I couldn’t bail out. I had travelled up two days before by train so I couldn’t get home. I missed the house I’d shared with Gail. I missed her decorations that I’d put up again. I missed being with someone who loved me. I was disconsolate. I forced myself out and onto the streets, to Leicester Square where it looked as it did any other night of the year. But there’s a limit to what you can do in that area on your own, and wandering away from the bright lights and the tourists or locals meant empty streets and a desperate feeling of ennui.
I longed for it to be over and for it to be Boxing Day. Trains ran on the 26th and I could get home. I went back to hotel, drank too many glasses of wine and fell asleep on the bed, when I woke up Christmas night had gone so I went back to sleep to ease the pain.

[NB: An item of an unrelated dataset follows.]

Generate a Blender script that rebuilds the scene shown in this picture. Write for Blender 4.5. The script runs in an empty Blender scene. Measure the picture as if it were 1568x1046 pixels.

The irony was the very thing I had gained from helping others had robbed me of the only thing that was keeping me sane – being at home with my memories of Gail and Christmases past. It seemed cruel that helping in the church and attending a religious ceremony on the holiest of days had precipitated me being at one of my lowest ebbs. If I volunteer again – and with the best will in the world I’m not sure I can – I will at least pay the exorbitant price to park my car so I can go home.
As it was my memories of my second Christmas without the love of my life are hideously painful. I didn’t think I could miss Gail any more than I did. I was apparently wrong.